For the avoidance of doubt, the way the directive works is in fact solving for an 'r' and in the vast majority of cases this is monthly or weekly.
This statement is rubbish, it is not how the directive formula works. What you are required to solve for is the 'Annual Percentage Rate' (hint, the period is in the title), where the sum of drawdowns equal the sum of financial and non-financial cashflows i.e. fees/charges, each discounted at the APR. The basis for measuring time intervals used in discounting each cashflow is detailed in the directive.
What should be apparent to you is the formula makes no assumptions as to the lender's interest rate, the interest compounding frequency (which may vary with the repayment frequency), the day calculation basis used, and so on. The only information required to perform the calculation are the value of cashflows and when they occur so the time intervals can be determined, be it days, weeks, months or years. That's all.
The beauty of the formula is it requires no advanced understanding of financial arithmetic to
check the APR, just about anyone can do it. Finding the APR solution in the first place is a different matter altogether so I won't bore you with the details, suffice to say it involves iteration so you ought to
research the
Bisection Method or the more efficient
Newton's Method if you want to learn more.
Here's an APR proof based on one of your earlier examples of a €1000 loan repayable by 12 equal monthly repayments of €88.85 and an APR of 12.7%.
I've rearranged the EU directive algebraic formula to show that the net present value (NPV) of all cashflows is equal to 0, confirming the APR of 12.7% is correct (actually there is a slight discrepancy of 8c due to the loss of precision once the APR is rounded to 1 decimal place). Note the use of cashflow sign convention i.e. drawdowns are negative, repayment or payment of charges are positive.
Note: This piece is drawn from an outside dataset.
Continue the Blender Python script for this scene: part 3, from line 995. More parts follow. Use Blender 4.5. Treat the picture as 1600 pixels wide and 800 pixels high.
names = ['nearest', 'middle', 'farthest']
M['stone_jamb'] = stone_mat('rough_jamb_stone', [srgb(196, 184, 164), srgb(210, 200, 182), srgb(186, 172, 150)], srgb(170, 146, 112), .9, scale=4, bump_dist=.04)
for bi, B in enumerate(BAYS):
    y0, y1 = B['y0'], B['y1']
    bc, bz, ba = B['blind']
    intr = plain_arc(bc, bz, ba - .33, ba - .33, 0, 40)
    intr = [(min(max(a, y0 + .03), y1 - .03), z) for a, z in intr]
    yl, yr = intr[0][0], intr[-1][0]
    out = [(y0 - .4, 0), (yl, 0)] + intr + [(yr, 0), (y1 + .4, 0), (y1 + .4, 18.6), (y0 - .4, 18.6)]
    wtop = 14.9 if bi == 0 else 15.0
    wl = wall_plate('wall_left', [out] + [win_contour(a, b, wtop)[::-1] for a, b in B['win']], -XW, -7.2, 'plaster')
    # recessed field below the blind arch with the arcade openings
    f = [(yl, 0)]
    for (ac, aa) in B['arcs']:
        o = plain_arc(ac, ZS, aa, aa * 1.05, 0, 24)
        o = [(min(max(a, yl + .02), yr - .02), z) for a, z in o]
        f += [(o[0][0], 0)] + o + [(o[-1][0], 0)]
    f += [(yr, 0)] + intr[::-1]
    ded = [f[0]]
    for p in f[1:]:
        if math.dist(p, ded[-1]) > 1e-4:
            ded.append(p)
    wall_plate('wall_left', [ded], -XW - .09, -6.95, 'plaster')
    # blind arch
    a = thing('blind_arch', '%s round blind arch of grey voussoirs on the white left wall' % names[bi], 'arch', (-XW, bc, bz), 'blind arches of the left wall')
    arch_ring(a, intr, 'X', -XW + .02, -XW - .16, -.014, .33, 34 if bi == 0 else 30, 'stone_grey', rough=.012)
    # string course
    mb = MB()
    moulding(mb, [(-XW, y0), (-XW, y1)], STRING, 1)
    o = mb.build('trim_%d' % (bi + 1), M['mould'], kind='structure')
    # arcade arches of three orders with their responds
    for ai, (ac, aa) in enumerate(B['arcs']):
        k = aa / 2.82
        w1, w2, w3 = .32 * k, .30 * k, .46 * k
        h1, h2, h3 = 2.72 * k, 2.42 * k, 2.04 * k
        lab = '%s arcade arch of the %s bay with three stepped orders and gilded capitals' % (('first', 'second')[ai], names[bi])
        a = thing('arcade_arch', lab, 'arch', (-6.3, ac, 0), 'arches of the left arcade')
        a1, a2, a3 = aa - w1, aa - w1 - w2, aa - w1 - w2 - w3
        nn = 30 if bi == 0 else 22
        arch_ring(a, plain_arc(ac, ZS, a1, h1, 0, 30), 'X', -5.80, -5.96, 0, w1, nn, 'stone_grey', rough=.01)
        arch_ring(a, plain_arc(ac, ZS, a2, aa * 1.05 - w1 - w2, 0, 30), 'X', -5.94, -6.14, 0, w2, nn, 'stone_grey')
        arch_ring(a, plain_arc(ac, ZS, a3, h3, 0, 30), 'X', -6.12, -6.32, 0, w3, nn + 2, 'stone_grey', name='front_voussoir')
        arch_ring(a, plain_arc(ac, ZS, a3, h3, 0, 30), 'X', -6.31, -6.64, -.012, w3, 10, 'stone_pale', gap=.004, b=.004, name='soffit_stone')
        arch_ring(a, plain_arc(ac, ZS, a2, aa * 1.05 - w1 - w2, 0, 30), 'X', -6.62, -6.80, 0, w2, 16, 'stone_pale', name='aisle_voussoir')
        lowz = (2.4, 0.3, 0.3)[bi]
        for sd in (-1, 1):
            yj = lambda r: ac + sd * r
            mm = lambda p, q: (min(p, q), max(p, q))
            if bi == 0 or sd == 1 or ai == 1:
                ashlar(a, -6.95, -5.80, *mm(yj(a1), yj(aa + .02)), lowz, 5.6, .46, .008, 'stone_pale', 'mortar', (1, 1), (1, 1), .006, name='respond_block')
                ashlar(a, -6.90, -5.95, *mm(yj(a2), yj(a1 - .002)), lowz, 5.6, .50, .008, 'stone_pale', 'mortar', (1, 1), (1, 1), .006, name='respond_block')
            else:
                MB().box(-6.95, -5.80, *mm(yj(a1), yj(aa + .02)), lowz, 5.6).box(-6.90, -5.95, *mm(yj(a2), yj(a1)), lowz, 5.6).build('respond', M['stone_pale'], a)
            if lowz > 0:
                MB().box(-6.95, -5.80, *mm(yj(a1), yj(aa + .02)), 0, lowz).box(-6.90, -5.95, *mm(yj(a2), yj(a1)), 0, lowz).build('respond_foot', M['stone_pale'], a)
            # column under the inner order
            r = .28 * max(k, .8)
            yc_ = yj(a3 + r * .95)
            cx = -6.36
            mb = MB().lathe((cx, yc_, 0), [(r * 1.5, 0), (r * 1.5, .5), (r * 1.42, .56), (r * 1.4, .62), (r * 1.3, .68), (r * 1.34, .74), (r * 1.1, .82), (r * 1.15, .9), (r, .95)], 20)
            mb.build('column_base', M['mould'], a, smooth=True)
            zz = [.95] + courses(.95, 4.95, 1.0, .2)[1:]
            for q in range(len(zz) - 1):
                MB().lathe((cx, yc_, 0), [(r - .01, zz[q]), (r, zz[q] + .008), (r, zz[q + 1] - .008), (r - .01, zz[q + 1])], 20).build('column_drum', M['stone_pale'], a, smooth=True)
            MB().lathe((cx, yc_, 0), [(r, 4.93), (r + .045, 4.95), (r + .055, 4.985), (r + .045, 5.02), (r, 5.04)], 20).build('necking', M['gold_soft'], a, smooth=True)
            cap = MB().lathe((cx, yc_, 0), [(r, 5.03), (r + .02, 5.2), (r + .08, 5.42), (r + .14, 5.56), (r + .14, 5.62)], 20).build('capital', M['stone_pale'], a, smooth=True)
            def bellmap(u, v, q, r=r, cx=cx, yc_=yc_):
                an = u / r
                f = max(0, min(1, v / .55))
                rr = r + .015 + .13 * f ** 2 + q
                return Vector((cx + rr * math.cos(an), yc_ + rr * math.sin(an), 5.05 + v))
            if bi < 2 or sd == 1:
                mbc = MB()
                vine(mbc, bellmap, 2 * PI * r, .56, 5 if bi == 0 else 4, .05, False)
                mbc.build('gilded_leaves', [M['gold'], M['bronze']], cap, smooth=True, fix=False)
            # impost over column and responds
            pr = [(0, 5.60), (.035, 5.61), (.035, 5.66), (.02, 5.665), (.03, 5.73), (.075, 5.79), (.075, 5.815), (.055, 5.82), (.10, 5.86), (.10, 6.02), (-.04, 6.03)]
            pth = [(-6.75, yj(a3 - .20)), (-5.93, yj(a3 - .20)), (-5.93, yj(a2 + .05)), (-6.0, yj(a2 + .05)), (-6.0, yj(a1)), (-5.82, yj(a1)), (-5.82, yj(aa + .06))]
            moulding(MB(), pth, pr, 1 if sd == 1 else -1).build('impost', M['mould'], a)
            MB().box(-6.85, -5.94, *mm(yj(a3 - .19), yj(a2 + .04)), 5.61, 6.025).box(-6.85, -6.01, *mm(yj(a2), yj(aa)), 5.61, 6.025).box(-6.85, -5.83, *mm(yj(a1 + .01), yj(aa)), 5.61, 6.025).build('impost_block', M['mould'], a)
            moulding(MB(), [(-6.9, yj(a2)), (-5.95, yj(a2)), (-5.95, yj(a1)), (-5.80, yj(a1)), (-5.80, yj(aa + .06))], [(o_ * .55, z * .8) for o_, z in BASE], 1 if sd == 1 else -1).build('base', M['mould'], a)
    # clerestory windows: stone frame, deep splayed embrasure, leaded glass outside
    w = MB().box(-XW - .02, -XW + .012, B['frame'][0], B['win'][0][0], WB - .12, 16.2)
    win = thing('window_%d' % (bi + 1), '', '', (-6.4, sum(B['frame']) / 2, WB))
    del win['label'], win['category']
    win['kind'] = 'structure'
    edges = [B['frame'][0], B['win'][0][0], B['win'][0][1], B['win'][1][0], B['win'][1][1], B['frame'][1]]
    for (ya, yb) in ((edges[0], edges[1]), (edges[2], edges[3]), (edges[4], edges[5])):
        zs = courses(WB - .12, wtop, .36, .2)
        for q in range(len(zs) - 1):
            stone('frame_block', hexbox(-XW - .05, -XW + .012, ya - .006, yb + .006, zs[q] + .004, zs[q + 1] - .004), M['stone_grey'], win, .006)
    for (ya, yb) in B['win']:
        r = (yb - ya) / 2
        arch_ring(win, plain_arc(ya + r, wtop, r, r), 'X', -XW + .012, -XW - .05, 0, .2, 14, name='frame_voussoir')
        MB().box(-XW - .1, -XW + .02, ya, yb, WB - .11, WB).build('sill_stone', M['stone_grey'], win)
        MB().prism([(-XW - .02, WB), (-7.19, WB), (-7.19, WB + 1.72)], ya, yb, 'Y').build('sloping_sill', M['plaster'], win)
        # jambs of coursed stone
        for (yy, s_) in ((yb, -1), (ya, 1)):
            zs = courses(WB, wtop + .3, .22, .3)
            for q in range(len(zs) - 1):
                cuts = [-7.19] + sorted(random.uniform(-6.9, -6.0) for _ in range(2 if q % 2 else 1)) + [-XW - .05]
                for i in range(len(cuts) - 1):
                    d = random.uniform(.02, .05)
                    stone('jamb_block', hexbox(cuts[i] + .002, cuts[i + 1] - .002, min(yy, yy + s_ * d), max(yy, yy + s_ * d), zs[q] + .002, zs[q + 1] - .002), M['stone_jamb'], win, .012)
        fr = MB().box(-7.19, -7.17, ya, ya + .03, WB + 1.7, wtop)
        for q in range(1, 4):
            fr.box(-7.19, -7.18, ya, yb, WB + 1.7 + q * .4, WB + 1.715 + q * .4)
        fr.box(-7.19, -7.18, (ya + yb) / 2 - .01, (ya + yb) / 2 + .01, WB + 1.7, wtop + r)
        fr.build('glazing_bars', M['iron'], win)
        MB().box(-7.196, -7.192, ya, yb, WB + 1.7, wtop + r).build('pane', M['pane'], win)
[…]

NPV = (-1000.00 * (1+0.127)^-(0/12))
+ (88.85 * (1+0.127)^-(1/12))
+ (88.85 * (1+0.127)^-(2/12))
+ (88.85 * (1+0.127)^-(3/12))
+ (88.85 * (1+0.127)^-(4/12))
+ (88.85 * (1+0.127)^-(5/12))
+ (88.85 * (1+0.127)^-(6/12))
+ (88.85 * (1+0.127)^-(7/12))
+ (88.85 * (1+0.127)^-(8/12))
+ (88.85 * (1+0.127)^-(9/12))
+ (88.85 * (1+0.127)^-(10/12))
+ (88.85 * (1+0.127)^-(11/12))
+ (88.85 * (1+0.127)^-(12/12))
NPV = -1000.00 + 87.97 + 87.10 + 86.23 + 85.38 + 84.53 + 83.69 + 82.86 + 82.04 + 81.23 + 80.42 + 79.63 + 78.84
NPV = -0.08
I can already hear you asking why is any of this important if I get the same result using my own approach? Well it boils down to contract enforceability. If there are errors in the quoted APR a court may rule that a contract is unenforceable depending on the scale of error. From what I can ascertain the Irish legislation is silent on allowed tolerances, but in the UK where the same directive has been adopted an APR should not be understated by more then 0.1% or overstated by more than 1%. If it does the contract is non-complaint and hence unenforceable without a court order. The consequences to a lender of non-compliance can be severe.
As I said earlier, your approach can provide a good approximation, but that's all it is.
As this thread has gone way off topic this will be my last post on the APR issue.